You have another choice with the truck, that will save you from having a salvage and rebuilt title put on its history:

Talk to your insurance agent, and tell him you want to bring the value of the damages to the point of being just below the limit that totals the truck, and you will accept that much.

Then, you use that money to replace the damaged windshield and mirror, plus take the truck to a paintless dent repair shop, and have them tackle the areas that are plainly obvious, like the hood, front fenders, front doors, and anywhere else that is plainly obvious.

Then, you can keep your truck for the next 6 months, and sell it without taking a big hit in the resale value at all.

BC.


#10

Great idea Bladecutter! I will see if this is a possibility. I would prefer to keep the truck and not have a salvage title, and if your solution is possible then both will be accomplished.

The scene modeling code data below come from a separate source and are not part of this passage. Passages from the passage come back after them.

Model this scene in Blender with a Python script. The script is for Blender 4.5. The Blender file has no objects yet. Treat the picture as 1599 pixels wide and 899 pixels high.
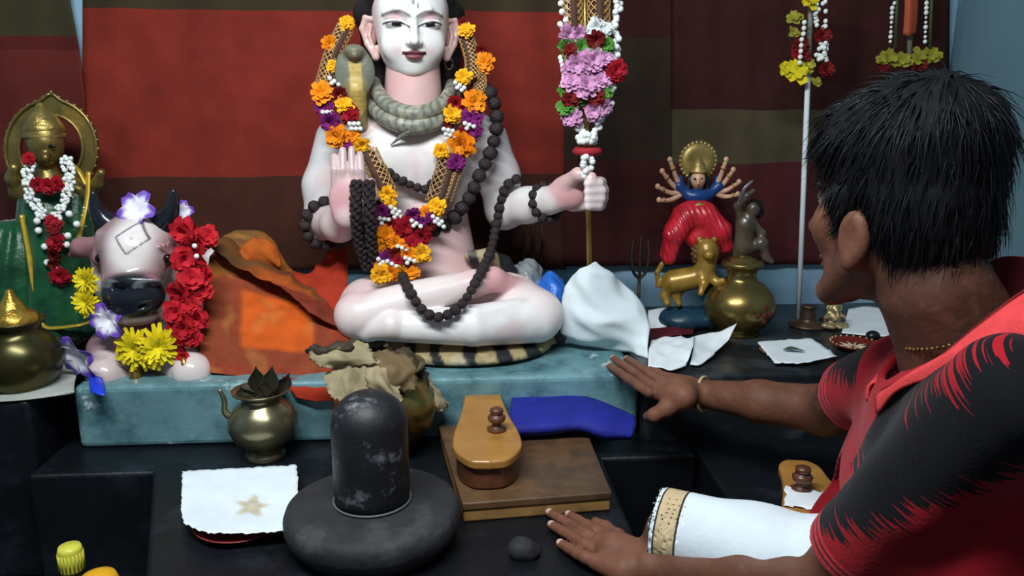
import bpy, math, random
import numpy as np
from mathutils import Vector, Matrix, Euler
random.seed(7); rng = np.random.default_rng(7)
SC = bpy.context.scene
COL = SC.collection
# ---------------------------------------------------------------- camera
CAMZ = .9; F = 1230.; PITCH = math.radians(13); YAW = math.radians(4)
cam = bpy.data.cameras.new('camera'); cam.sensor_width = 36; cam.lens = 36*F/1599; cam.clip_start = .01
cam_ob = bpy.data.objects.new('camera', cam); COL.objects.link(cam_ob)
cam_ob.location = (0, 0, CAMZ); cam_ob.rotation_euler = (math.pi/2-PITCH, 0, -YAW)
SC.camera = cam_ob
# ---------------------------------------------------------------- light
w = bpy.data.worlds.new('World'); SC.world = w; w.use_nodes = True
w.node_tree.nodes['Background'].inputs[0].default_value = (.62, .78, 1, 1)
w.node_tree.nodes['Background'].inputs[1].default_value = .12
def area(name, loc, target, sx, sy, power, col):
    l = bpy.data.lights.new(name, 'AREA'); l.shape = 'RECTANGLE'; l.size = sx; l.size_y = sy; l.energy = power; l.color = col
    o = bpy.data.objects.new(name, l); COL.objects.link(o); o.location = loc
    o.rotation_euler = (Vector(target)-Vector(loc)).to_track_quat('-Z', 'Y').to_euler(); return o
area('tube_light', (-.30, .55, 1.75), (0, 1.75, .5), 1.1, .12, 27, (.90, .97, 1))
SC.view_settings.view_transform = 'Standard'; SC.view_settings.look = 'None'
SC.view_settings.exposure = .35; SC.view_settings.gamma = 1; SC.view_settings.use_curve_mapping = False
# ---------------------------------------------------------------- placing helpers
CF = np.array([math.sin(YAW)*math.cos(PITCH), math.cos(YAW)*math.cos(PITCH), -math.sin(PITCH)])
CR = np.array([math.cos(YAW), -math.sin(YAW), 0.]); CU = np.cross(CR, CF); C0 = np.array([0, 0, CAMZ])
def ray(x, y): return CF+CR*(x-799.5)/F-CU*(y-449.5)/F
def PY(x, y, Y): d = ray(x, y); return C0+d*(Y/d[1])          # sight line meets the upright plane at depth Y
def PZ(x, y, Z): d = ray(x, y); return C0+d*((Z-CAMZ)/d[2])   # sight line meets the level plane at height Z
def PD(x, y, D): return C0+ray(x, y)*D                        # at distance D
def A(*v): return np.array(v, float)
def unit(v): v = np.asarray(v, float); return v/(np.linalg.norm(v)+1e-12)
# ---------------------------------------------------------------- materials
def lin(h):
    if isinstance(h, str):
        h = h.lstrip('#'); h = [int(h[i:i+2], 16)/255 for i in (0, 2, 4)]
        h = [c/12.92 if c <= .04045 else ((c+.055)/1.055)**2.4 for c in h]
    return tuple(h)
MATS = {}
def mat(name, col='#808080', rough=.6, metal=0., attr=False, var=.15, vs=14., bump=.0, bs=60., col2=None, cs=6., cthr=(.5, .62), coat=0., trans=0., alpha=1., ior=1.45, spec=.5, sss=0., emis=0., sheen=0.):
    if name in MATS: return MATS[name]
    m = bpy.data.materials.new(name); m.use_nodes = True; nt = m.node_tree; N = nt.nodes; L = nt.links
    b = N['Principled BSDF']; tc = N.new('ShaderNodeTexCoord')
    if attr:
        a = N.new('ShaderNodeAttribute'); a.attribute_name = 'Col'; base = a.outputs['Color']
    else:
        a = N.new('ShaderNodeRGB'); a.outputs[0].default_value = (*lin(col), 1); base = a.outputs[0]
    if col2 is not None:
        n = N.new('ShaderNodeTexNoise'); n.inputs['Scale'].default_value = cs; n.inputs['Detail'].default_value = 7; n.inputs['Roughness'].default_value = .62
        L.new(tc.outputs['Object'], n.inputs['Vector'])
        mr = N.new('ShaderNodeMapRange'); mr.interpolation_type = 'SMOOTHSTEP'; mr.inputs[1].default_value, mr.inputs[2].default_value = cthr; L.new(n.outputs[0], mr.inputs[0])
        mx = N.new('ShaderNodeMix'); mx.data_type = 'RGBA'; L.new(mr.outputs[0], mx.inputs[0]); L.new(base, mx.inputs[6]); mx.inputs[7].default_value = (*lin(col2), 1); base = mx.outputs[2]
    if var:
        n = N.new('ShaderNodeTexNoise'); n.inputs['Scale'].default_value = vs; n.inputs['Detail'].default_value = 5; L.new(tc.outputs['Object'], n.inputs['Vector'])
        mr = N.new('ShaderNodeMapRange'); mr.inputs[1].default_value = .3; mr.inputs[2].default_value = .7; mr.inputs[3].default_value = 1-var; mr.inputs[4].default_value = 1+var; L.new(n.outputs[0], mr.inputs[0])
        mx = N.new('ShaderNodeVectorMath'); mx.operation = 'SCALE'; L.new(base, mx.inputs[0]); L.new(mr.outputs[0], mx.inputs['Scale']); base = mx.outputs[0]
    L.new(base, b.inputs['Base Color'])
    if bump:
        n = N.new('ShaderNodeTexNoise'); n.inputs['Scale'].default_value = bs; n.inputs['Detail'].default_value = 6; L.new(tc.outputs['Object'], n.inputs['Vector'])
        bp = N.new('ShaderNodeBump'); bp.inputs['Strength'].default_value = bump; bp.inputs['Distance'].default_value = .01; L.new(n.outputs[0], bp.inputs['Height']); L.new(bp.outputs[0], b.inputs['Normal'])
    b.inputs['Roughness'].default_value = rough; b.inputs['Metallic'].default_value = metal; b.inputs['Coat Weight'].default_value = coat
    b.inputs['Transmission Weight'].default_value = trans; b.inputs['IOR'].default_value = ior; b.inputs['Alpha'].default_value = alpha; b.inputs['Specular IOR Level'].default_value = spec
    b.inputs['Sheen Weight'].default_value = sheen
    if sss: b.inputs['Subsurface Weight'].default_value = sss; b.inputs['Subsurface Radius'].default_value = (.02, .008, .005)
    MATS[name] = m; return m
def band_mat(name, stops, weave=.25):
    """cloth woven in level bands: stops = [(height 0..1, colour)]"""
    m = mat(name, '#808080', rough=.9, var=.22, vs=9, bump=.25, bs=240, spec=.2); nt = m.node_tree; N = nt.nodes; L = nt.links
    rgb = [n for n in N if n.type == 'RGB'][0]; to = [l.to_socket for l in rgb.outputs[0].links]
    tc = [n for n in N if n.type == 'TEX_COORD'][0]
    sx = N.new('ShaderNodeSeparateXYZ'); L.new(tc.outputs['Generated'], sx.inputs[0])
    nz = N.new('ShaderNodeTexNoise'); nz.inputs['Scale'].default_value = 5; L.new(tc.outputs['Object'], nz.inputs['Vector'])
    ma = N.new('ShaderNodeMath'); ma.operation = 'MULTIPLY_ADD'; ma.inputs[1].default_value = .02; L.new(nz.outputs[0], ma.inputs[0]); L.new(sx.outputs[2], ma.inputs[2])
    cr = N.new('ShaderNodeValToRGB'); cr.color_ramp.interpolation = 'CONSTANT'; L.new(ma.outputs[0], cr.inputs[0])
    el = cr.color_ramp.elements
    while len(el) < len(stops): el.new(.5)
    for e, (p, c) in zip(el, stops): e.position = p+.01; e.color = (*lin(c), 1)
    el[0].position = 0
    for t in to: L.new(cr.outputs[0], t)
    return m
# ---------------------------------------------------------------- objects
WL = {}
def tag(o, label=None, cat=None, group=None, kind=None):
    if label: o['label'] = label
    if cat: o['category'] = cat
    if group: o['group'] = group
    if kind: o['kind'] = kind
    return o
def thing(name, label, cat, loc, group=None):
    o = bpy.data.objects.new(name, None); o.empty_display_size = .05; COL.objects.link(o); o.location = tuple(loc); WL[o.name] = A(*loc)
    return tag(o, label, cat, group)
def mesh(name, V, Fc, smooth=True, cols=None, attrs=None):
    V = np.asarray(V, np.float32); me = bpy.data.meshes.new(name)
    if isinstance(Fc, np.ndarray):
        n, k = Fc.shape; me.vertices.add(len(V)); me.vertices.foreach_set('co', V.ravel())
        me.loops.add(n*k); me.loops.foreach_set('vertex_index', Fc.ravel().astype(np.int32))
        me.polygons.add(n); me.polygons.foreach_set('loop_start', np.arange(0, n*k, k, dtype=np.int32)); me.update(calc_edges=True)
    else: me.from_pydata(V.tolist(), [], Fc); me.update()
    if smooth: me.polygons.foreach_set('use_smooth', np.ones(len(me.polygons), bool))
    if cols is not None:
        a = me.attributes.new('Col', 'FLOAT_COLOR', 'POINT'); c = np.ones((len(V), 4), np.float32); c[:, :3] = cols; a.data.foreach_set('color', c.ravel())
    for k, v in (attrs or {}).items():
        a = me.attributes.new(k, 'FLOAT_VECTOR', 'POINT'); a.data.foreach_set('vector', np.asarray(v, np.float32).ravel())
    return me
def obj(name, me, m, parent=None, solid=0., bevel=0., sub=0):
    """me holds world coordinates; they become local to the parent (or to the mesh's own base)"""
    V = np.empty(len(me.vertices)*3, np.float32); me.vertices.foreach_get('co', V); V = V.reshape(-1, 3)
    o = bpy.data.objects.new(name, me); COL.objects.link(o)
    if parent is not None: base = WL[parent.name]; o.parent = parent; WL[o.name] = base
    else:
        lo, hi = V.min(0), V.max(0); base = A((lo[0]+hi[0])/2, (lo[1]+hi[1])/2, lo[2]); o.location = tuple(base); WL[o.name] = base
    V = V-base.astype(np.float32); me.vertices.foreach_set('co', V.ravel().astype(np.float32)); me.update()
    if m is not None: me.materials.append(m)
    if bevel: b = o.modifiers.new('bevel', 'BEVEL'); b.width = bevel; b.segments = 3; b.limit_method = 'ANGLE'
    if sub: s = o.modifiers.new('sub', 'SUBSURF'); s.levels = s.render_levels = sub
    if solid: s = o.modifiers.new('solid', 'SOLIDIFY'); s.thickness = solid; s.offset = 0
    return o
def inst(name, me, parent, pos, rot=None, s=1.):
    """shared mesh data placed at a world point under its thing"""
    o = bpy.data.objects.new(name, me); COL.objects.link(o); pos = A(*pos)
    if parent is not None: o.parent = parent; o.location = tuple(pos-WL[parent.name])
    else: o.location = tuple(pos)
    WL[o.name] = pos
    if rot is not None: o.rotation_euler = rot.to_euler() if hasattr(rot, 'to_euler') else rot
    o.scale = (s, s, s) if np.isscalar(s) else tuple(s); return o
# ---------------------------------------------------------------- mesh makers
def frame(d, ref=(0, 0, 1)):
    d = unit(d); a = np.cross(d, ref)
    if np.linalg.norm(a) < 1e-4: a = np.cross(d, (1, 0, 0))
    a = unit(a); return a, np.cross(a, d)
def catmull(P, n=8):
    P = [np.asarray(p, float) for p in P]; Q = [2*P[0]-P[1]]+P+[2*P[-1]-P[-2]]; out = []
    for i in range(1, len(Q)-2):
        for t in np.linspace(0, 1, n, endpoint=False):
            a, b, c, d = Q[i-1:i+3]
            out.append(.5*((2*b)+(c-a)*t+(2*a-5*b+4*c-d)*t*t+(3*b-a-3*c+d)*t**3))
    out.append(P[-1]); return np.array(out)
def resample(P, step):
    P = np.asarray(P); L = np.r_[0, np.cumsum(np.linalg.norm(np.diff(P, axis=0), axis=1))]
    n = max(2, int(round(L[-1]/step))+1); t = np.linspace(0, L[-1], n); return np.stack([np.interp(t, L, P[:, i]) for i in range(3)], 1)
def tube_vf(P, R, seg=10, off=0, flat=1.):
    P = np.asarray(P, float); n = len(P); R = np.full(n, R) if np.isscalar(R) else np.asarray(R); V = []; Fc = []; ref = None
    for i in range(n):
        d = P[min(i+1, n-1)]-P[max(i-1, 0)]
        if ref is None: a, b = frame(d)
        else: a = unit(ref-np.dot(ref, unit(d))*unit(d)); b = np.cross(a, unit(d))
        ref = a
        for k in range(seg):
            q = 2*math.pi*k/seg; V.append(P[i]+R[i]*(math.cos(q)*a+flat*math.sin(q)*b))
    for i in range(n-1):
        for k in range(seg): Fc.append((off+i*seg+k, off+i*seg+(k+1) % seg, off+(i+1)*seg+(k+1) % seg, off+(i+1)*seg+k))
    Fc.append(tuple(off+k for k in range(seg))[::-1]); Fc.append(tuple(off+(n-1)*seg+k for k in range(seg)))
    return V, Fc
def tube(P, R, seg=10, flat=1.): return mesh('tube', *tube_vf(P, R, seg, 0, flat))
def tubes(lst, seg=6):
    V = []; Fc = []
    for P, R in lst: v, f = tube_vf(P, R, seg, len(V)); V += v; Fc += f
    return mesh('tubes', V, Fc)
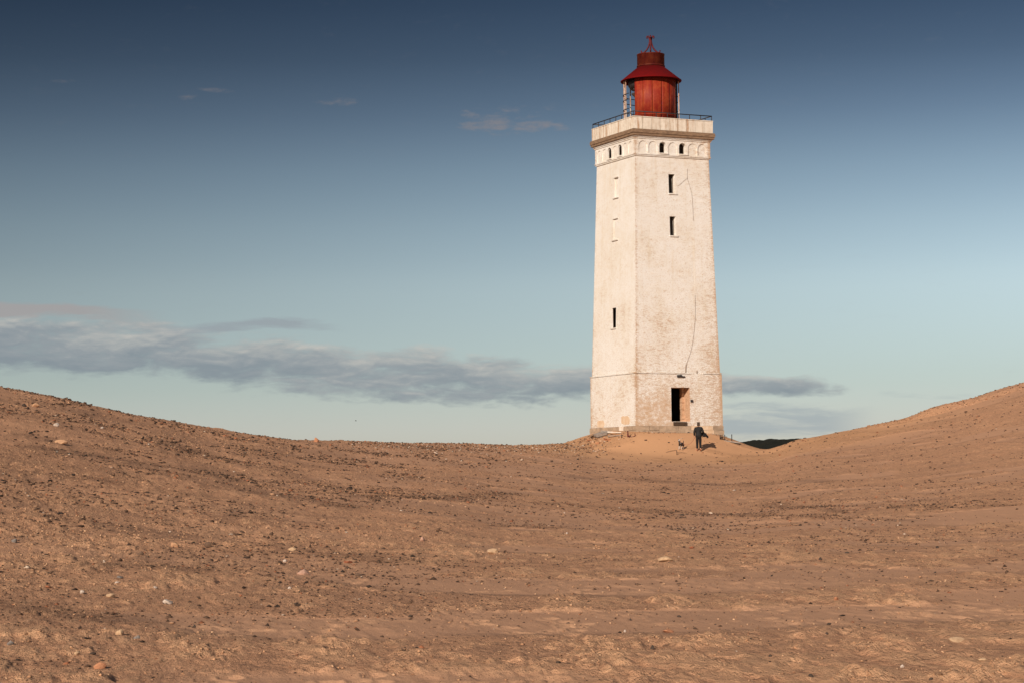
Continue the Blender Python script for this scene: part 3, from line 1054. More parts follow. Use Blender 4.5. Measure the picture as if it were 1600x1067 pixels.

If this turns out not to be an option then I think I have decided to keep the vehicle as a salvage. While I will not be able to get the $4500 (which was in no way guaranteed) when I was planning to sell it in six months, I will get $2400 now and I get to keep the truck. I will probably just keep it as a backup vehicle and for camping trips (which is what I have used it for over the past several years anyways) even after I pay off my wife?s car and replace my leased vehicle.

Thank you for everyone?s input!


#11

If the GMC runs for another 6 months, that is $300 per month which is what your payment on a new car would be-probably even more. So after 6 months the $1800 difference is paid for and now you also have a car that can sell for whatever they buy it, or keep driving until the wheels fall off (which is what I would do) and “earn” $300/month. The only time I will get rid of an old car is if it is unsafe or can not serve the purpose it was intended for.